VICKSBURG - Grow a cheaper catfish and the world will beat a path to your door.
Well, maybe not exactly.
Purely out of local pride, if nothing else, there's little doubt Mississippians, given a choice, will always opt for catfish raised in a Mississippi aquaculture operation - even if it costs a little more.
That's why - showing great wisdom - The Catfish Institute, a nonprofit organization based in Jackson, is not asking for Asian or other fish imports to be banned.
They just want truth in packaging, truth on menus - and for imported fish to be inspected and certified to have been grown and harvested with the same health and safety standards met by U.S. growers.
Sounds fair. Is fair. But how things come out remains to be seen.
At center stage is a new farm bill now in the drafting stages in Washington. If properly worded, catfish producers across the South will feel a sense of relief.
This is not a new issue, but it is a crucial time. A couple of years ago, the issue arose when "tra" and "basa," Vietnamese catfish-like species, were being harvested from ditches, canals and commercial operations and shipped to the United States.
The American response was, "If it ain't catfish, you can't call it catfish."
Most grocers and restaurants selling "tra" and "basa" around this state got the message - putting signs on their frozen food cases and adding prominent wording on their menus to assure consumers they'd seen the light and were only selling American-grown fish.
More recently, there was a wave of concern after President Bush visited Vietnam in the interest of enhancing its status as a trading partner. Specifically, he wanted to remove all controls. Congress speared that idea - but that hasn't slowed imports.
Another recent report centers on China, where farmers have actually gotten sure-enough genuine American catfish fingerlings and started producing a line of the same species of which Mississippi, Arkansas and Alabama are the leading commercial producers.
Problem is, The Catfish Institute says, China can pay its laborers 30 cents per hour while growers here face state and federal minimum wage laws - now setting a base wage at $5.15 in Mississippi and Alabama, which is expected to rise to $7.25 within two years.
Even the existing wage difference is allowing the Chinese to grow, harvest, process and ship frozen fish to the United States and sell it, profitably, at 15 cents or more per pound less than American growers.
Part of the U.S. cost, of course, is meeting regulatory standards, quality controls, inspections that growers overseas don't face and restrictions on use of certain chemicals.
An image that comes to mind is a bunch of people at their favorite lunch spot dining on fried fillets and griping about how American jobs are being lost to overseas employers. Without even realizing it, this lunch bunch could be putting at risk the jobs of some of the 4,000 Mississippians whose direct livelihood comes from catfish-industry work.
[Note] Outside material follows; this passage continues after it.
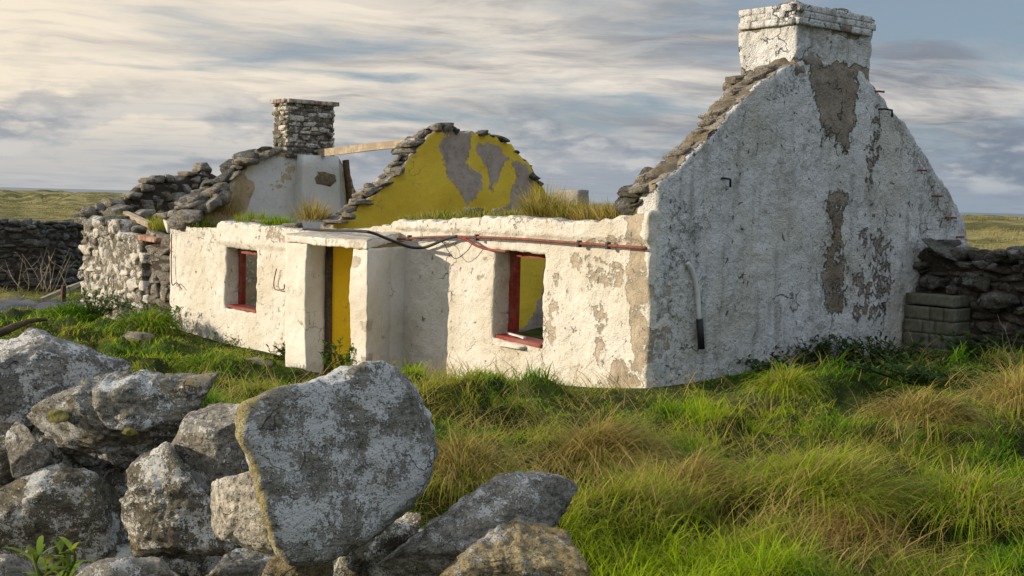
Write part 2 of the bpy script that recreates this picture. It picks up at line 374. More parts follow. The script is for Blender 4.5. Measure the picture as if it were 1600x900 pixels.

Like many businesses, farming, restaurants and grocery stores operate on "close margins." It doesn't take much to make them unprofitable. Change is coming really, really fast:
- Catfish imports from China, a mere 122,000 pounds in 2003, surged twentyfold to 2.5 million pounds last year.
- Vietnam shipped 3.6 million pounds of "tra" and "basa" and other catfish-like species in the first 11 months of 2005. In the first 11 months of 2006, that number had jumped to 7.7 million pounds. Another source puts last year's number at 24 million pounds.
- About 570 million pounds of catfish were processed from U.S. farms in 2006. That's a lot, but it's down 15 percent from 630 million pounds processed in 2003.
American growers are still dominant. But again, it doesn't take a big shove to tilt the whole picture.
Mississippi already has labeling requirements and bans some imports for health and safety reasons, but that doesn't help farmers here substantially because most of what they grow is shipped out of state.
The state's growers have to look to Congress, and they are right to ask for an even shot at the palates of American consumers.
Mississippi's specific stake is stronger - given that this industry was born here, engineered here, developed here and has flourished here. Too, employment alternatives are fewer.
American catfish has come a long way from its reputation as a trash fish. It is now the fourth most frequently ordered item on seafood menus. It seems basic that when people ask for American catfish, they should feel assured that's what's being served.